Provable security notes / XII

Where proofs stop

A proof is strongest inside its model; the implementation must still satisfy the model it claims to instantiate.

Provable security is valuable because it makes assumptions explicit. It is also limited for the same reason: if the real system violates the model, the theorem may no longer apply.

Random-oracle boundary

A random-oracle proof assumes the adversary only sees a public random function through oracle queries. A concrete hash function is finite code with structure, encodings, state, and implementation behavior.

Common gaps

Missing domain separation, ambiguous encodings, length-extension behavior, cross-protocol reuse, and inconsistent transcript hashing can all break the connection between the random-oracle model and the deployed hash function.

Side channels

Game definitions usually return mathematical values: plaintext, key, signature, or \(\bot\). Implementations return timing, memory access patterns, power traces, cache behavior, branch behavior, logs, exceptions, and sometimes distinct network errors.

A CCA proof that models one rejection symbol does not cover an implementation that reveals why rejection occurred.

Nonce and randomness failure

Many theorems condition on fresh randomness. If randomness repeats, the theorem is often inapplicable rather than merely weaker.

Failure Consequence
Reused stream nonce Reveals XOR of plaintexts.
Reused Schnorr nonce Reveals signing key.
Biased padding randomness May make RSA encodings searchable.
Reused KEM coins Can correlate encapsulations outside the proof model.

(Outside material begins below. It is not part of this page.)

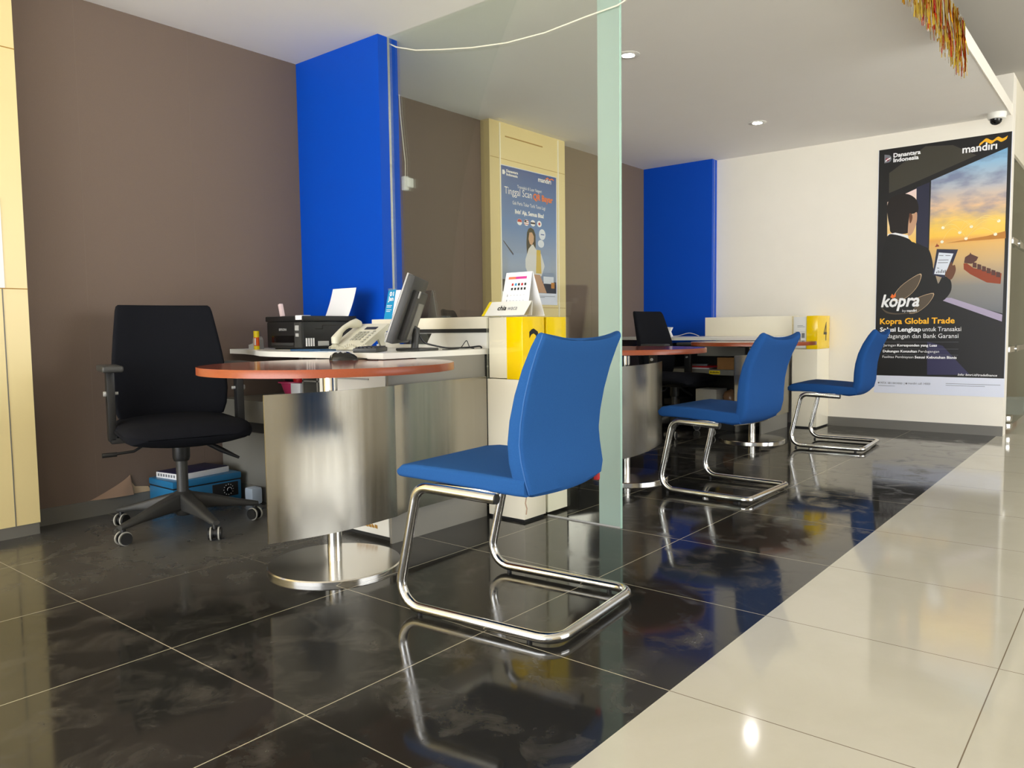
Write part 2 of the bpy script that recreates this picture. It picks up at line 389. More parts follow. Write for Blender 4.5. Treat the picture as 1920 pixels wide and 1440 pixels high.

Malformed ciphertext behavior

CCA and KEM proofs are sensitive to how invalid ciphertexts behave. A decapsulation function that rejects uniformly in the proof but leaks timing differences in code gives the adversary a stronger oracle.

Two rejection paths

If a hybrid decryptor reports “KEM invalid” and “DEM tag invalid” separately, an adversary learns which layer failed. A proof that exposes only one symbol \(\bot\) does not automatically cover that behavior.

Multi-user and multi-session systems

A theorem for one key and one session may degrade with the number of users, sessions, or targets. A deployment with millions of public keys should not read a single-user bound as if the factor were free.

Final rule

A proof gives a map of what must be true. Implementation work is the task of ensuring the real system follows that map: same inputs, same distributions, same rejection behavior, same side-channel assumptions, same key separation, and same query limits.

Source note

The boundary issues here should be read together with the definitions and construction transforms in Smart’s Cryptography Made Simple, Chapters 11 and 16. The chapters define the abstract games and public-key transforms; this note records the places where deployed systems must still match those abstractions.